Essentially, I’m reiterating the point Joshua Benton made over at Nieman Lab back in July—in response to Andy Rutledge’s proposed redesign of The New York Times’s homepage—which was: “the problems of large-scale information architecture for news sites are really hard problems.”

Which, well, sucks. It’s difficult to envision how an aesthetically-pleasing website—something that looks like Rutledge’s proposed redesign, which is now available as the WooTheme “Currents”—would alleviate the main problems still existing on newspaper websites. (For a great primer on some of these problems, check out Lauren Rabaino’s post on the life cycle of a newspaper story on 10,000 Words.) The first is how to give editorial staff ultimate control of which stories are populated to specific sections of the website; the second is how to ensure that readers can view breaking news without burying related articles or other news items; and the third, as I see it, is how you do this automatically so teams of editors don’t need to babysit the back-end of a content management system all day.

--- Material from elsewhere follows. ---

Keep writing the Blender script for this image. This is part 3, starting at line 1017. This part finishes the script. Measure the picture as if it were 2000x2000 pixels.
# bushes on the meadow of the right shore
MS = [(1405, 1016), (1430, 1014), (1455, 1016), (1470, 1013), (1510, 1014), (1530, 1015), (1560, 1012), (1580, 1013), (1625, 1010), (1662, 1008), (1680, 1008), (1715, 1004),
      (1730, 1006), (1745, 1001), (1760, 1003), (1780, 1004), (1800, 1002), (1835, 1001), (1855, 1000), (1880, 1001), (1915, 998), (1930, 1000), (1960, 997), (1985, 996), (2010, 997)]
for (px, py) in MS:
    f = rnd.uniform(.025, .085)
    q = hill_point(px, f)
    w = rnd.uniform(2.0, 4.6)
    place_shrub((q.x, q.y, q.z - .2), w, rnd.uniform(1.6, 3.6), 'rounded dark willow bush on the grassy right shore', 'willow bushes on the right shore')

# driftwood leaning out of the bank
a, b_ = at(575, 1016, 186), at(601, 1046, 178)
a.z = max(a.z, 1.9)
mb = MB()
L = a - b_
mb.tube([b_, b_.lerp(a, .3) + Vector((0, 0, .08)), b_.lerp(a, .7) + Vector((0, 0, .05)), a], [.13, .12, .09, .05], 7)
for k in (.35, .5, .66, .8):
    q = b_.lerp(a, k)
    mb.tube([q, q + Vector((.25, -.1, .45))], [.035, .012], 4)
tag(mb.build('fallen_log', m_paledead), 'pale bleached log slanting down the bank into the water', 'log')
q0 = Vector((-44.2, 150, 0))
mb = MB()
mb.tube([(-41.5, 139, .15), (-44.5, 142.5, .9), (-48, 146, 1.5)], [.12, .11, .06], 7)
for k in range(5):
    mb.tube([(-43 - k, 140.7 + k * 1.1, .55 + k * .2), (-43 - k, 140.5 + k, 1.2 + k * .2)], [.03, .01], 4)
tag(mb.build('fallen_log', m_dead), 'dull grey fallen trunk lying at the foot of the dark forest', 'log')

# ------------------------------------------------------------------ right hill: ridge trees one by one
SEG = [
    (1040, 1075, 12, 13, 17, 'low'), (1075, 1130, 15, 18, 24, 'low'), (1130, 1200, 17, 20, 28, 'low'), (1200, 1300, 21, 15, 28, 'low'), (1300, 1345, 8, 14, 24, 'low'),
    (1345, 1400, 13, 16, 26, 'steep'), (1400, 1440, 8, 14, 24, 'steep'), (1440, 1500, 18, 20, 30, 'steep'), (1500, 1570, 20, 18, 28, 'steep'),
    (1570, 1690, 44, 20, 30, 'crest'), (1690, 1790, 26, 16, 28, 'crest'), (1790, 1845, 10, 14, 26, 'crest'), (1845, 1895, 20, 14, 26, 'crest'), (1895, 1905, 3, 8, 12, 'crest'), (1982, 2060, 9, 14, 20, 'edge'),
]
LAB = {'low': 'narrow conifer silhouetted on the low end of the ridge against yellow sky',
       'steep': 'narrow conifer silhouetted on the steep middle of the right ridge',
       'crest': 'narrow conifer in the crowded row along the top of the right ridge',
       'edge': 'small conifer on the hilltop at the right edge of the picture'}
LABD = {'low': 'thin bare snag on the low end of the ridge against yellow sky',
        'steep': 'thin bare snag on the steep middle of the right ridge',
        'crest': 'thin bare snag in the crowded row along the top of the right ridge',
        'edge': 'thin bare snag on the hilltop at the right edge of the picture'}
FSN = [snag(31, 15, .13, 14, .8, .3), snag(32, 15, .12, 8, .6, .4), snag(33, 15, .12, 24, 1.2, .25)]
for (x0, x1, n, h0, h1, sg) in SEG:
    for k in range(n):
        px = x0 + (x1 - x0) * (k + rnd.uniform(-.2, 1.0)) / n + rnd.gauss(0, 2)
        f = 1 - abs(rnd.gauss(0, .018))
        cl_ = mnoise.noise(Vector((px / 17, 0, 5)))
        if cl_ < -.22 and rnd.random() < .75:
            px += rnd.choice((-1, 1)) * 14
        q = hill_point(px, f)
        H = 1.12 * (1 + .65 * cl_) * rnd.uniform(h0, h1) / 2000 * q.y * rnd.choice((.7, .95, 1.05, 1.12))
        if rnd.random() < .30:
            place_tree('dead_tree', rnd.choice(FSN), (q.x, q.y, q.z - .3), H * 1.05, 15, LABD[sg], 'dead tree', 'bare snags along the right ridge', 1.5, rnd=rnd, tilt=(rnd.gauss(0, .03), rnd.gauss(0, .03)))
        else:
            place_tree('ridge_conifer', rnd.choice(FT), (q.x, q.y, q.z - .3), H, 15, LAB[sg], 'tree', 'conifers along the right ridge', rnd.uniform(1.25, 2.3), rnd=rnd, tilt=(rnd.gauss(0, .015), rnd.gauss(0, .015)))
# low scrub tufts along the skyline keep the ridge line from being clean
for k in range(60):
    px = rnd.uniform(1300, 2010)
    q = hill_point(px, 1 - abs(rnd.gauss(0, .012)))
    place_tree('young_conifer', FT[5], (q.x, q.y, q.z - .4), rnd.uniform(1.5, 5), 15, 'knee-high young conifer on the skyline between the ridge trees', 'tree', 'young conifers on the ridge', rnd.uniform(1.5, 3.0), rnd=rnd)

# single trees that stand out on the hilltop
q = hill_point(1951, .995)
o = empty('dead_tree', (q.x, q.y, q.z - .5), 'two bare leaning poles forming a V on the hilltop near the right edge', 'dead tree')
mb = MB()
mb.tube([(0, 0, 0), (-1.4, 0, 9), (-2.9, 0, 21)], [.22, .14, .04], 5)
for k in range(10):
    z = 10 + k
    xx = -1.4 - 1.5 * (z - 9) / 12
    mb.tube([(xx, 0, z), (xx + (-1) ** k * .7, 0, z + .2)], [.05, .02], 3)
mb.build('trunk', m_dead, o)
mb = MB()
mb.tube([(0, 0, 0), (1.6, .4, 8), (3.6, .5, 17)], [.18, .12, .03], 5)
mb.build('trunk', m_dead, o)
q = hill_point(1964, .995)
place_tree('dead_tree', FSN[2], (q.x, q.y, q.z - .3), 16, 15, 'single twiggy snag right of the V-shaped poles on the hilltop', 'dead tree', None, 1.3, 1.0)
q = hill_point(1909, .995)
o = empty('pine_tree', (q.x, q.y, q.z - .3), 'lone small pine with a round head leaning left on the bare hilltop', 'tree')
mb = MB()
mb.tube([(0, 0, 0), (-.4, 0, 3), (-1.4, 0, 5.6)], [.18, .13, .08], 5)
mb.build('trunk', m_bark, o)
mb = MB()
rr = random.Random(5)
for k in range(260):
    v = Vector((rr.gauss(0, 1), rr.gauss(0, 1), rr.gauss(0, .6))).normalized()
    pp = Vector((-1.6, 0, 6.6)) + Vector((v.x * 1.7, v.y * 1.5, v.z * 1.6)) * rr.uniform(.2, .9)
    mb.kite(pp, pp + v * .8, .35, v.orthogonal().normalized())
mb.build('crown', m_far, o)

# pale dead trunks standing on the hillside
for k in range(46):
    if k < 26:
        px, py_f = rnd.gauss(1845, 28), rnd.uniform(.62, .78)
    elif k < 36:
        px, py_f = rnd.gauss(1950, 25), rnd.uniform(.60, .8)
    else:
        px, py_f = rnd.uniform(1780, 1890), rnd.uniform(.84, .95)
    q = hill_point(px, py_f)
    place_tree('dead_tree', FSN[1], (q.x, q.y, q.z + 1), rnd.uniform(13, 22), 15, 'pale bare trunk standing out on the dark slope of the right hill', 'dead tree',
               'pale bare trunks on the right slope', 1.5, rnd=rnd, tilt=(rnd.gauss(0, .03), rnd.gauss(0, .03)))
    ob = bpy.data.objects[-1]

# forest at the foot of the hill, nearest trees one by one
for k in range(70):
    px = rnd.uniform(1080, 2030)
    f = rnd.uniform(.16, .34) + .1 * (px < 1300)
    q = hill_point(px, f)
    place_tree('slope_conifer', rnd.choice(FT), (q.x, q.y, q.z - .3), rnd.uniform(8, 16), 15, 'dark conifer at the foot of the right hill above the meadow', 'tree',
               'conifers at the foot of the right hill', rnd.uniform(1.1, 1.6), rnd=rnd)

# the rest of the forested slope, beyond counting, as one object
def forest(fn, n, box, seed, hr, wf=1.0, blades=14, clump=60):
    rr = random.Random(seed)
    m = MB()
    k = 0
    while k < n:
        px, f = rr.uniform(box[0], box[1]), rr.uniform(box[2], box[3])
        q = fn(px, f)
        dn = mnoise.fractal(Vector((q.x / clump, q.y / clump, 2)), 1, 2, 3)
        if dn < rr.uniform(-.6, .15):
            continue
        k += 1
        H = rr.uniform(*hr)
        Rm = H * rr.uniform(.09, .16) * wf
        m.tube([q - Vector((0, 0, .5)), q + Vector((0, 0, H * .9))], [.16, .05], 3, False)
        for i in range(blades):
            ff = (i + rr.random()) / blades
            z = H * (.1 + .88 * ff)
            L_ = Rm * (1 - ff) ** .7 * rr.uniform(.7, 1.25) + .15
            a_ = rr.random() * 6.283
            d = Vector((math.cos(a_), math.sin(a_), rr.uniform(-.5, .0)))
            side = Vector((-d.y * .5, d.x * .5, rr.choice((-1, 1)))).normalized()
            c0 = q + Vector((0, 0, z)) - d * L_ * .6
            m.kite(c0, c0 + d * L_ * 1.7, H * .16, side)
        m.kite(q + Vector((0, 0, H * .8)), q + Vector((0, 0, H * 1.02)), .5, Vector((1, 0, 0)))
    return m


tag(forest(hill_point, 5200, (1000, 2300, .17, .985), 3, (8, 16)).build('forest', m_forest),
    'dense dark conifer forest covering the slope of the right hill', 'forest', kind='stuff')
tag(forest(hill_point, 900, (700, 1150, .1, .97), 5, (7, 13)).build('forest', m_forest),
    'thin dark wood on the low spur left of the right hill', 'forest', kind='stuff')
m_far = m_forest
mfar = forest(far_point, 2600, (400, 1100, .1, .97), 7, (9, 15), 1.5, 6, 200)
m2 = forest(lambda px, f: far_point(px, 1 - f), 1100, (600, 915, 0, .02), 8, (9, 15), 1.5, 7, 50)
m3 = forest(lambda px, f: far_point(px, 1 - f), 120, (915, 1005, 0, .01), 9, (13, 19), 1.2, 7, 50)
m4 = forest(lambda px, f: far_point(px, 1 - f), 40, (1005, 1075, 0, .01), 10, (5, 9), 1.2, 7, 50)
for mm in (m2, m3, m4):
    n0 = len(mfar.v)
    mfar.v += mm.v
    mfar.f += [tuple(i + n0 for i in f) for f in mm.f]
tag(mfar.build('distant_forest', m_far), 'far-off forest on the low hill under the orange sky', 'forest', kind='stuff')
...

On smaller-scale sites, something like a weekly college newspaper, using some sort of CMS that forces editors to drag and drop stories into specific locations on the homepage and section pages (I’m thinking of my experiences with Polopoly’s College Publisher 5) makes sense: the editorial staff has ultimate control of where stories are populated on site (problem one), and because problem one is solved, problem two becomes easy to navigate, since editors can move latest news to the top of the homepage. Of course, performing these tasks manually means problem three still exists.

What makes the overarching problem particularly vexing is that smaller-scale iterations of such a phantom site are in use and mitigate all three issues. So, by way of example a la Benton, let’s stick with the website for The New York Times. That site is updated with lots of stories all day, and stories are accompanied by photos, slideshows, videos, blog posts, and user comments, among other things. Taken individually, it’s easy to point to aesthetically-pleasing sites that solve my aforementioned three problems. Blog posts? Look at Mashable. Photos? How about ThemeForest’s “Classica” or “Gridlocked” themes.

But how do we combine a multitude of elements into a large-scale news operation’s website so that editors can maintain control of where stories populate—in the print world, where stories are placed—without preventing readers from finding the breaking news and frees up editors from finagling with article placement on a site ad nauseum?

Programmers/developers … that’s what I want. I can’t promise lavish pay. I can’t even promise milk and cookies. Bourbon, though, I can do.